By Janet Ekstract
SULEYMANIYAH (TURKISH JOURNAL) – The Iraqi city of Suleymaniyah holds the legacy of the Kurdish people but one nondescript gray, cement complex will forever remain as a reminder of the horrific era of the Saddam Hussain regime.
The ‘House of Horrors’ aka ‘Red Prison’ also known as Amna Suraka is a place that is as difficult to describe as it is horrifically chilling.
‘Red Prison’ holds such deep, painful memories within its rooms and walls, that speaking about them can never be as poignant as experiencing them walking through this former notorious house of death.
Very few people know about ‘Red Prison’ which represents the silent aftermath of Saddam Hussein’s regime of torture, electrocution and rape of innocent Kurdish, Iraqi and Syrian people in the 1970s that stands today as an eternal remnant of the former regime’s crimes against humanity.
‘Red Prison’ served as the northern headquarters for the Ba’ath regime’s infamous Iraqi Intelligence Service – the Mukahabarat. This drab cement building complex with mazes of prison bars and steel doors, leaves a violent legacy of death, despair and hopelessness that was the hallmark of Saddam’s brutal regime where Iraq ‘s ethnic minorities as well as those suspected of insurgency were arbitrarily detained and eventually murdered.
Few, outside of Suleymaniyah are aware of this complex where for almost 30 years, brutal torture against women, children and men was carried out within the cold, hard cement walls of ‘Red Prison.’
It was only in 1991, during the Gulf War that Kurdish peshmerge were joined by brave citizens of Suleymaniyah who liberated the prison, killing the regime officers responsible for thousands of murdered innocents.
After its liberation, the prison complex remained as it was for almost 13 years. Empty – still containing the remnants of its murdered prisoners’ belongings.
In 2003, the government of Suleymaniyah, decided to open the complex as a ‘museum’ that would serve as a reminder of a former brutality that few in the outside world had witnessed.
‘Red Prison’ is not an ordinary museum because it’s very obviousy not beautiful.
The decision was made to.leave the prison exactly the way it had been 27 years ago, to serve as a memorial of a brutal legacy no one should ever forget.
Nothing was changed.
Multiple bullet holes still riddle the outside of the prison’s cement structure.
To further remember those whose lives were destroyed and cut short, a memorial.tribute was created by artists in a government project called The Hall of Mirrors.
The Hall of Mirrors was created to symbolise the 5,000 villages around Suleymaniyah that Hussein’s regime destroyed. It also serves as a memorial to the 182,000 people who were victims of Hussein’s ‘death camp.’

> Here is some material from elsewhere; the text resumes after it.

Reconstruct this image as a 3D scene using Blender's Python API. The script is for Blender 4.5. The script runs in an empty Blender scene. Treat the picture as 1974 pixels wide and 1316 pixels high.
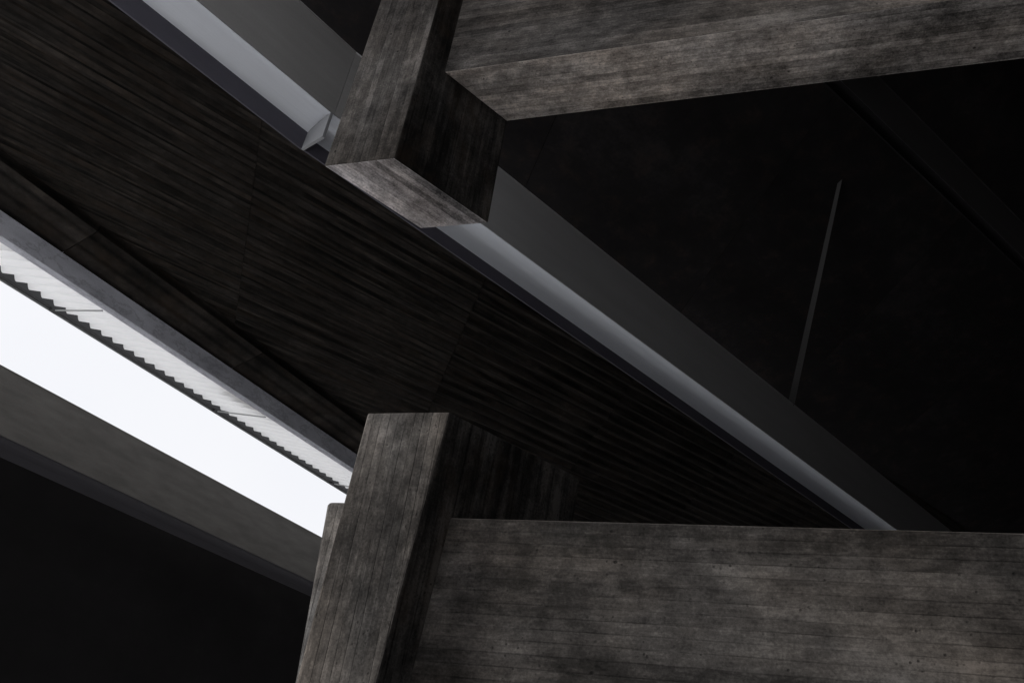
import bpy, math, random
from mathutils import Vector, Matrix
random.seed(4)
C = bpy.context.scene.collection
sc = bpy.context.scene
H = 1.6
sc.view_settings.view_transform = 'Standard'
sc.view_settings.look = 'None'
sc.view_settings.exposure = 0

# ---------------------------------------------------------------- camera
Zc = Vector((363, 2458, -1546)).normalized()
Xc = Vector((5214, 202, 1546)); Xc = (Xc - Zc * Xc.dot(Zc)).normalized()
Yc = Zc.cross(Xc)
cam = bpy.data.objects.new('camera', bpy.data.cameras.new('camera')); C.objects.link(cam)
cam.data.sensor_width = 36; cam.data.lens = 28.19; cam.data.clip_end = 3000
cam.matrix_world = Matrix.Translation((0, 0, H)) @ Matrix((Xc, Yc, Zc)).to_4x4()
sc.camera = cam

# plan directions of the building
D3 = Vector((.536, .844, 0)).normalized()      # skewed end faces of the posts
G1 = Vector((.498, .867, 0)).normalized(); N1 = Vector((G1.y, -G1.x, 0))
G0 = Vector((.423, .906, 0)).normalized()
G4 = Vector((.2305, .973, 0)).normalized(); M4 = Vector((G4.y, -G4.x, 0))
X = Vector((1, 0, 0)); Y = Vector((0, 1, 0)); Z = Vector((0, 0, 1))
UP = Vector((0, 0, H))

# ---------------------------------------------------------------- materials
class NT:
    def __init__(s, name):
        s.m = bpy.data.materials.new(name); s.m.use_nodes = True
        s.t = s.m.node_tree; s.n = s.t.nodes; s.b = s.n['Principled BSDF']
    def new(s, t, **k):
        n = s.n.new(t)
        for a, v in k.items(): setattr(n, a, v)
        return n
    def put(s, sock, v):
        if hasattr(v, 'is_output'): s.t.links.new(v, sock)
        else: sock.default_value = v
    def math(s, op, a, b=0.0, c=0.0, clamp=False):
        n = s.new('ShaderNodeMath', operation=op, use_clamp=clamp)
        s.put(n.inputs[0], a); s.put(n.inputs[1], b); s.put(n.inputs[2], c); return n.outputs[0]
    def xyz(s, a, b, c=0.0):
        n = s.new('ShaderNodeCombineXYZ'); s.put(n.inputs[0], a); s.put(n.inputs[1], b); s.put(n.inputs[2], c); return n.outputs[0]
    def noise(s, vec, scale, detail=4, rough=.55):
        n = s.new('ShaderNodeTexNoise'); s.put(n.inputs['Vector'], vec)
        n.inputs['Scale'].default_value = scale; n.inputs['Detail'].default_value = detail; n.inputs['Roughness'].default_value = rough
        return n.outputs['Fac']
    def ramp(s, f, stops):
        n = s.new('ShaderNodeValToRGB'); s.put(n.inputs[0], f)
        e = n.color_ramp.elements
        while len(e) < len(stops): e.new(.5)
        for i, (p, c) in enumerate(stops):
            e[i].position = p; e[i].color = (*c, 1) if not isinstance(c, (int, float)) else (c, c, c, 1)
        return n.outputs[0]
    def mixc(s, f, a, b, blend='MIX'):
        n = s.new('ShaderNodeMix', data_type='RGBA', blend_type=blend)
        s.put(n.inputs[0], f); s.put(n.inputs[6], a); s.put(n.inputs[7], b); return n.outputs[2]
    def uv(s):
        n = s.new('ShaderNodeTexCoord'); q = s.new('ShaderNodeSeparateXYZ'); s.t.links.new(n.outputs['UV'], q.inputs[0])
        return q.outputs[0], q.outputs[1], n.outputs['UV']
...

The former prison’s heavy, gray steel doors open up to a wonderland of glass and light.
Each handcrafted inlaid piece of glass on numerous mirrors represents each one of the souls of the murdered. Each tiny golden light traversing the ceilings like mini-constellations – represent one of each of the 5,000 villages, decimated by Hussein’s reign of terror.
Each piece of glass upon a myriad of mirrors and each one of the tiny lights illuminate and evoke a memory of each soul – each village. Each piece of glass reminds those who visit and those whose relatives were victims that this atrocity must never be forgotten.
So extraordinary was the courageousness of the people of Suleymaniyah that they never wavered in their absolute determination to make sure that Saddam ‘s reign of terror in ‘Red Prison’ ended by liberating all prisoners from that devastation.
That’s precisely why everything at this former prison remains just as it was when it was liberated. To serve as a stark reminder for future generations that no one should forget the reality of hate and abuse that made victims of innocents and marred Iraqi history.
It is especially apropos that in the year 2019, with hate crimes alarmingly on the rise worldwide that ‘Red Prison’ serve as a reminder that what happened within those cement walls was real.
Just as the reality of the Holocaust continues to haunt global history – the ‘Red Prison’ of Suleymaniyah stands today as a brutal reminder of just how fragile freedom and human dignity truly are.